Using Systems to Win
The emails poured in and I dealt with them like I did everything else. With swift precision and indifference.
Each email held the promise of enlightenment yet most contained nothing important.
Years ago I created a system that made email easy to deal with. Anything that needed me to do something went into an @action folder. I filed everything else. Within a day my inbox was empty and each night before I left it went back to zero.
Every morning I went through that @action folder and prioritized what was inside. Most items I delegated to those better suited to handle the action. That left me with a core list of actions that I was the best to handle.
I ranked each item and put it in my task manager. Then after those five minutes I started to work on the first item.
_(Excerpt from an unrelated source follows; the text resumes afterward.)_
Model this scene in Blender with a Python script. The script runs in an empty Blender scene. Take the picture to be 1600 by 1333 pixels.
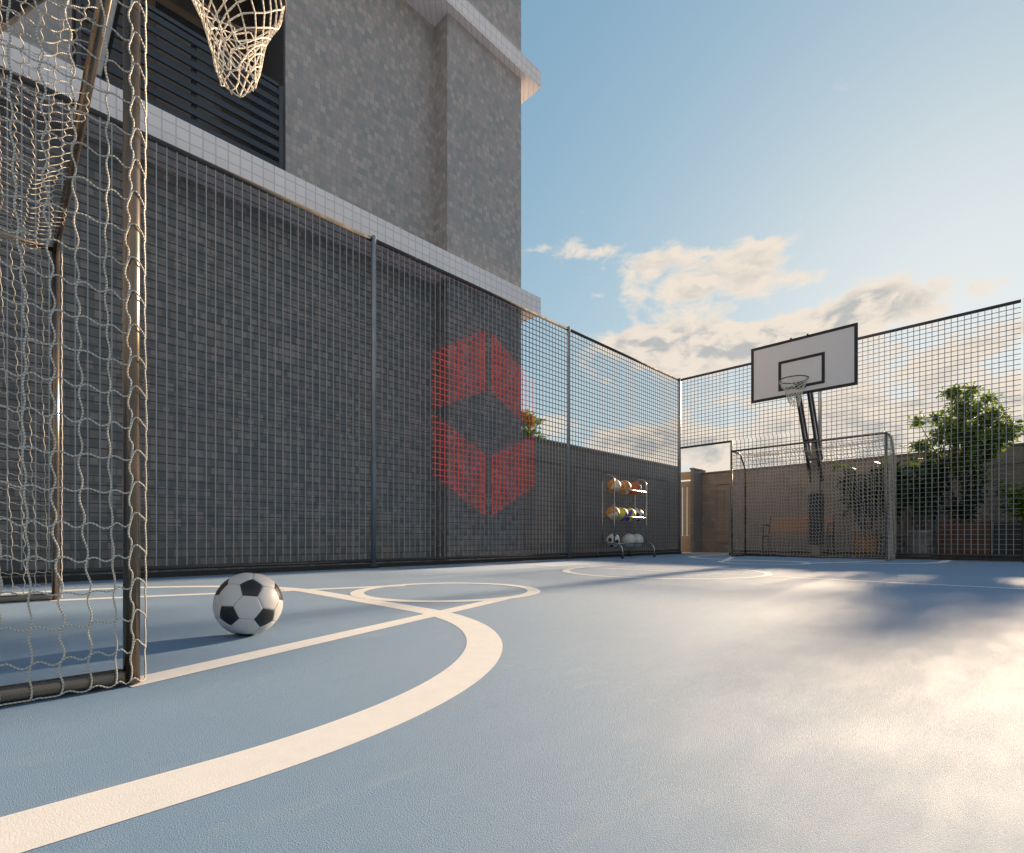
import bpy, math, random
import numpy as np
from mathutils import Vector, Matrix

random.seed(7)
rng = np.random.default_rng(7)
scene = bpy.context.scene
COL = scene.collection
PI = math.pi
S2 = math.sqrt(2)

# ------------------------------------------------------------------ node helpers
def new_mat(name):
    m = bpy.data.materials.new(name)
    m.use_nodes = True
    nt = m.node_tree
    b = nt.nodes['Principled BSDF']
    return m, nt, b

def link(nt, a, b):
    nt.links.new(a, b)

def put(nt, sock, v):
    if isinstance(v, bpy.types.NodeSocket):
        nt.links.new(v, sock)
    else:
        sock.default_value = v

def M(nt, op, a, b=0.0, c=None, clamp=False):
    n = nt.nodes.new('ShaderNodeMath'); n.operation = op; n.use_clamp = clamp
    put(nt, n.inputs[0], a); put(nt, n.inputs[1], b)
    if c is not None: put(nt, n.inputs[2], c)
    return n.outputs[0]

def VM(nt, op, a, b=(0, 0, 0)):
    n = nt.nodes.new('ShaderNodeVectorMath'); n.operation = op
    put(nt, n.inputs[0], a); put(nt, n.inputs[1], b)
    return n.outputs[0]

def MIX(nt, f, a, b, mode='MIX'):
    n = nt.nodes.new('ShaderNodeMix'); n.data_type = 'RGBA'; n.blend_type = mode
    put(nt, n.inputs[0], f)
    for s, v in ((n.inputs[6], a), (n.inputs[7], b)):
        if not isinstance(v, bpy.types.NodeSocket): v = (*v[:3], 1)
        put(nt, s, v)
    return n.outputs[2]

def NOISE(nt, vec, scale, detail=4, rough=0.55, dim='3D'):
    n = nt.nodes.new('ShaderNodeTexNoise'); n.noise_dimensions = dim
    if vec is not None: nt.links.new(vec, n.inputs['Vector'])
    n.inputs['Scale'].default_value = scale
    n.inputs['Detail'].default_value = detail
    n.inputs['Roughness'].default_value = rough
    return n.outputs['Fac']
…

Here’s the real game-changer. I didn’t stop working on that first item until I completed it or something blocked me from going forward. If blocked, I noted what the issue was, filed the task back into my task manager with an updated note and moved on to the next task. Simple. Nothing fancy, no whiz bang gadgets yet with this system I accomplished more in a day than most did in a week.
Why did it work?
The answer came to me from a variety of sources. The simple, short answer is that I created a system that worked how I thought. Something came in, I did something to it, and the outcome is what came out. No thinking required on two sections, in and out. I limited my thinking to only what I did. I read this quote that sticks with me and it changed my philosophy
Get a task, work on it as hard and as fast as you can then pass it on to the next person. The better you do at that the better your system will run.
This post is a test of my task management system. I wanted to know how well the new Gutenberg plugin worked. So far, I like it.